Shining A DIY Spotlight on Quill

From the opening bars of her song “Tightrope,” it’s clear that there’s a magic about alt-rocker Quill. Not in a cheesy, sword-and-sorcery sort of way, but rather a magic steeped in gothic majesty. With a tip of the hat to Poe, as well as the likes of Nick Cave, Quill works in the darkness to create poetic, crunchy songs that then burst into the light. Evanescence is an obvious reference, though Quill is very much her own artist.

Quill can’t remember a time when she wasn’t singing. “My mom used to call me Ethel Merman, because I would sing opera in our living room (or try to),” she says. “It was one of those things I always gravitated toward when I started playing piano at five. I always wanted to sing my favorite songs. Writing came from a more private place. I think I started writing because there were things I felt too deeply to say plainly, and songs gave me somewhere to put all of that.”

Initially her focus was on poetry, using it “as a way to put words to feelings I couldn’t understand.” When she graduated high school, she picked up a keyboard at 21 and was drawn back into music. “That’s when it shifted from ‘I want to do music’ to ‘this is what I’m building my life around,’” she says.

Quill describes her sound as “prunge metal”—sometimes grunge, sometimes nu-metal, always poetic. “I’m really drawn to music that feels dramatic, repressed, and a little dangerous,” Quill says. “Artists like Evanescence, Deftones, SleepToken, etc. They inspire me. There’s darkness in my music, but I wouldn’t describe it as dark just for the sake of being dark. It’s more romantic, emotional, and theatrical. I like tension: repressed rage, hidden imperfections, vulnerability. I like flaws. The uglier, the better.”

All of that can be heard on her recent EP Diary of a Wannabe, which Quill describes as “probably the most personal thing I’ve made so far.” It’s an impressive piece of work, only possible because of her admirable work ethic.
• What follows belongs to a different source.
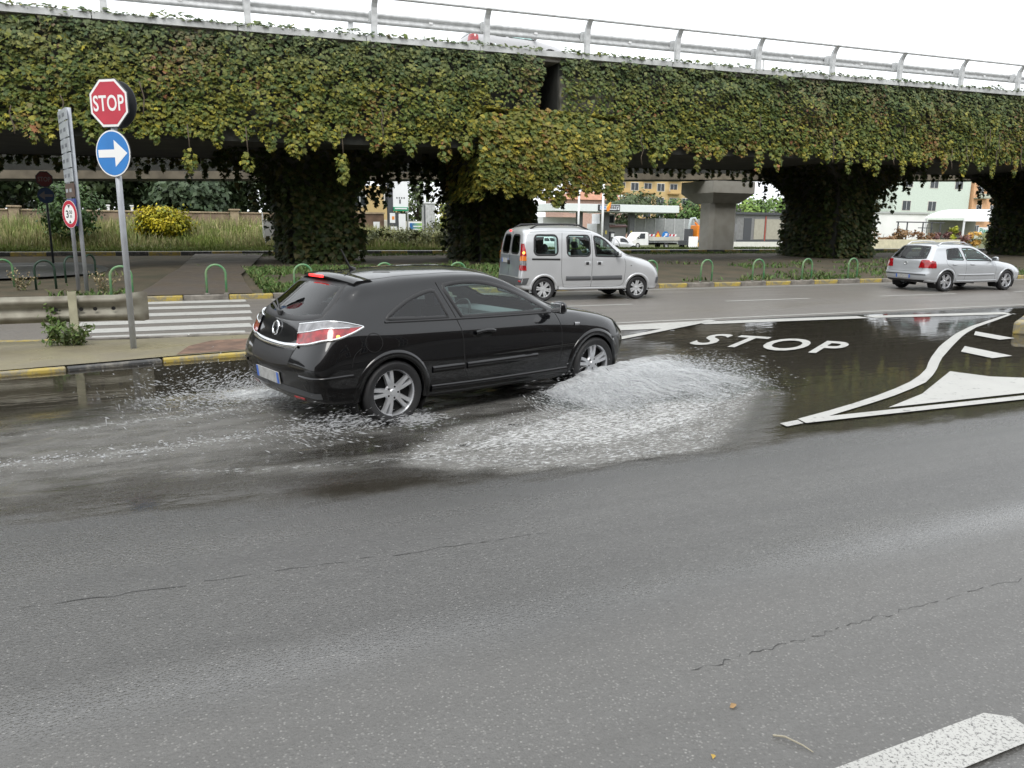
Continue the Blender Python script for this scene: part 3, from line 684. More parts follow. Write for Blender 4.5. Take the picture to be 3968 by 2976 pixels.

“DIY means doing the work,” Quill says. “It means believing in yourself enough to create the vision, even when no one else sees it yet. You make the song, you plan the shoot, you build the visuals, you post the content, you figure out the rollout, you answer the emails, you fund what you can, and you keep going even when it feels like you’re building something huge with very limited resources.”

2026 will see Quill “expanding the world of Diary of a Wannabe,” and we’re looking forward to seeing where that takes her.